Para que os bancos façam uma adequada operacionalização da garantia pública e para assegurar que não a ameaça a estabilidade da banca nem a solvabilidade dos jovens, o BdP colocou em consulta pública, até 29 de novembro, o projeto de aviso que tem como objetivo “estabelecer os requisitos que as instituições de crédito aderentes ao protocolo com a Direção-Geral do Tesouro e Finanças devem observar na divulgação de informação sobre o regime da garantia pessoal do Estado”.
O documento diz que os bancos que adiram à garantia pública devem adotar, “com a máxima celeridade, as diligências necessárias para dar cumprimento” aos deveres de prestação de informação aos clientes. Para o regulador e supervisor bancário, a informação aos clientes é "necessária para uma adequada implementação do regime da garantia pessoal do Estado, que não ponha em causa a solvabilidade dos clientes, nem comprometa a estabilidade financeira".
A garantia pública para crédito habitação para a primeira casa de jovens entre os 18 e os 35 anos permitirá ao Estado garantir, enquanto fiador, até 15% do valor da transação, estando abrangidas compras até 450 mil euros e jovens que não obtenham rendimentos superiores ao do oitavo escalão do IRS (81.199 euros de rendimento coletável anual). De notar ainda que garantia pessoal do Estado vigora durante 10 anos a contar da celebração do contrato de crédito.
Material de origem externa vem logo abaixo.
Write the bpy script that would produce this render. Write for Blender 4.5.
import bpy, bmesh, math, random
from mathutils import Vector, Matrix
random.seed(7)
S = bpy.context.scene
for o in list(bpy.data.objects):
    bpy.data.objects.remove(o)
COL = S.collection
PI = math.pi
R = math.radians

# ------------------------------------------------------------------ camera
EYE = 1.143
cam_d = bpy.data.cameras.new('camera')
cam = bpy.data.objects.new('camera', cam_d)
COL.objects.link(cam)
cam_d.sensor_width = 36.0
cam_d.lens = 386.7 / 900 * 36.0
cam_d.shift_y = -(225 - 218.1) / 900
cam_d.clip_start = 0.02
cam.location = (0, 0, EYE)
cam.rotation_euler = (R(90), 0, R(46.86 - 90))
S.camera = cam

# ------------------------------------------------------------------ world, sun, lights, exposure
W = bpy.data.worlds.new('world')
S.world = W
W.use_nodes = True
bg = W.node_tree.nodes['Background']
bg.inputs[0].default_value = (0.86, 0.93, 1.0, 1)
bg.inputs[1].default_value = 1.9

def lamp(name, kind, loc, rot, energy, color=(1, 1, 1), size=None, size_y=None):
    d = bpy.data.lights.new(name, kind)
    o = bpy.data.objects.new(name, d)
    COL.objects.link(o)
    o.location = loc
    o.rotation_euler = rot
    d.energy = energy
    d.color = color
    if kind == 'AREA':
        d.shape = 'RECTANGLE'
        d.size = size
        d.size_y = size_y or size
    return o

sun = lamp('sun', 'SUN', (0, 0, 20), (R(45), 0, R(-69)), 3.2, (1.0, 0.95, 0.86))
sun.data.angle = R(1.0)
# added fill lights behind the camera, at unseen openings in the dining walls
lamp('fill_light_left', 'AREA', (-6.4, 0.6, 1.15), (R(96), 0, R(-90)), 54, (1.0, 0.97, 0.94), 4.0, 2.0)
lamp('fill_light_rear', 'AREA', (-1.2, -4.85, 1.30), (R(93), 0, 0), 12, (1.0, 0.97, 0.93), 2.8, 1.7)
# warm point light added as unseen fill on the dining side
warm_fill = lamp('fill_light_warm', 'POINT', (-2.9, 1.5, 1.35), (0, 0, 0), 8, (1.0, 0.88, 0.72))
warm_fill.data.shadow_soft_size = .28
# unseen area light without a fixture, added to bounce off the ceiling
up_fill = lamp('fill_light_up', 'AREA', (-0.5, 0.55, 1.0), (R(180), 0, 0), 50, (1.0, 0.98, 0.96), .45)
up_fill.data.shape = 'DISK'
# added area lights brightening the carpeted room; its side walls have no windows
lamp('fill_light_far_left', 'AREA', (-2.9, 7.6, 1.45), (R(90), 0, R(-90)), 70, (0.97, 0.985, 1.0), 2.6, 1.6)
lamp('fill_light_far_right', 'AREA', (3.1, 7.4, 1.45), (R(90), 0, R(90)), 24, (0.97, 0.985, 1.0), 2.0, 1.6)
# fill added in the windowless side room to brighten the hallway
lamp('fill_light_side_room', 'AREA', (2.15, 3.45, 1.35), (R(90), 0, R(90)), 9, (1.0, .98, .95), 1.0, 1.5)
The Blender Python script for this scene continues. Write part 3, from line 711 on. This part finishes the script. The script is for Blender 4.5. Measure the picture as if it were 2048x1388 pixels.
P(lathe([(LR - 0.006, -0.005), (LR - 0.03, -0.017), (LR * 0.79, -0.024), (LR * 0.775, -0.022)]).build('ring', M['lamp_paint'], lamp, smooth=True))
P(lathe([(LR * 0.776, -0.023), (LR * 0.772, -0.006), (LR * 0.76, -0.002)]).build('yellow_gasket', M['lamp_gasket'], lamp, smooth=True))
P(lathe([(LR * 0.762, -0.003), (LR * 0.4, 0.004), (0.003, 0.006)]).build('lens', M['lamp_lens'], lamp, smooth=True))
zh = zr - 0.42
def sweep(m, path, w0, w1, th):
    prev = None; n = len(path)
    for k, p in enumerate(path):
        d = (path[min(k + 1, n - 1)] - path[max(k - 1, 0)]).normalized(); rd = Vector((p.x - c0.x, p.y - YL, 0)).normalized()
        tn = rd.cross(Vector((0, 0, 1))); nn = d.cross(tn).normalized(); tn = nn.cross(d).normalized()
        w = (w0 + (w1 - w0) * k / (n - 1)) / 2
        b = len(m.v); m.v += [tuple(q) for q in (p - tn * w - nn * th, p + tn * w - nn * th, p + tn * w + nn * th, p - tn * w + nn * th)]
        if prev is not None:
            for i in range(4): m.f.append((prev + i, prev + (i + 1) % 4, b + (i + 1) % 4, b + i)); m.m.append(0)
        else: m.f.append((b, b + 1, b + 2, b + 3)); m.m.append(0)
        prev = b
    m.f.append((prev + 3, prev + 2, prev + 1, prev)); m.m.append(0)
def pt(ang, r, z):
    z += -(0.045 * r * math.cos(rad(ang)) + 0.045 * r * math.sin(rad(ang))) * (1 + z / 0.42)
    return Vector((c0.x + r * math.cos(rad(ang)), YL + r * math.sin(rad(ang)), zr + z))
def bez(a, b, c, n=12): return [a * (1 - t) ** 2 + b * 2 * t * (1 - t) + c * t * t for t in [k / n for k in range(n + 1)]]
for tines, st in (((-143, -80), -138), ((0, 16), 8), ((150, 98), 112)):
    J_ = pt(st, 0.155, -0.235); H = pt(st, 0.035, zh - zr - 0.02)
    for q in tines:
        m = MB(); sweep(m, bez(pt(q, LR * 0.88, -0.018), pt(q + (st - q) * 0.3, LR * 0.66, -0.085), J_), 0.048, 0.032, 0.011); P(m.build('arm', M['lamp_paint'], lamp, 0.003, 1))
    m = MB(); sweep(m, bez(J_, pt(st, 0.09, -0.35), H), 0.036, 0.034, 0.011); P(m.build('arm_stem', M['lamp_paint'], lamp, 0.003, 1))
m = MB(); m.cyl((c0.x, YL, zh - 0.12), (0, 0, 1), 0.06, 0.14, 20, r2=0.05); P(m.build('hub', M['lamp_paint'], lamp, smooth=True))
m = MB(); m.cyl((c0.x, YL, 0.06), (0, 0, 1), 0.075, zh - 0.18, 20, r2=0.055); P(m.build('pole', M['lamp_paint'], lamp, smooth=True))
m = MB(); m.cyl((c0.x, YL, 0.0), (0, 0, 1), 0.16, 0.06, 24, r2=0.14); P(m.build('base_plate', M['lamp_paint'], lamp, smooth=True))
Desde que esta medida foi apresentada pelo Governo, o BdP alertou publicamente, várias vezes, que os bancos não podem aliviar o cumprimento das regras de concessão deste crédito mesmo com a garantia pública. Mário Centeno explicou que o BdP é sempre favorável a medidas que ajudem a população mais jovem a aceder a habitação, mas é preciso “cautela”. Por um lado, disse, para garantir a estabilidade do setor financeiro e, por outro lado, para garantir que os clientes têm capacidade de pagar a dívida.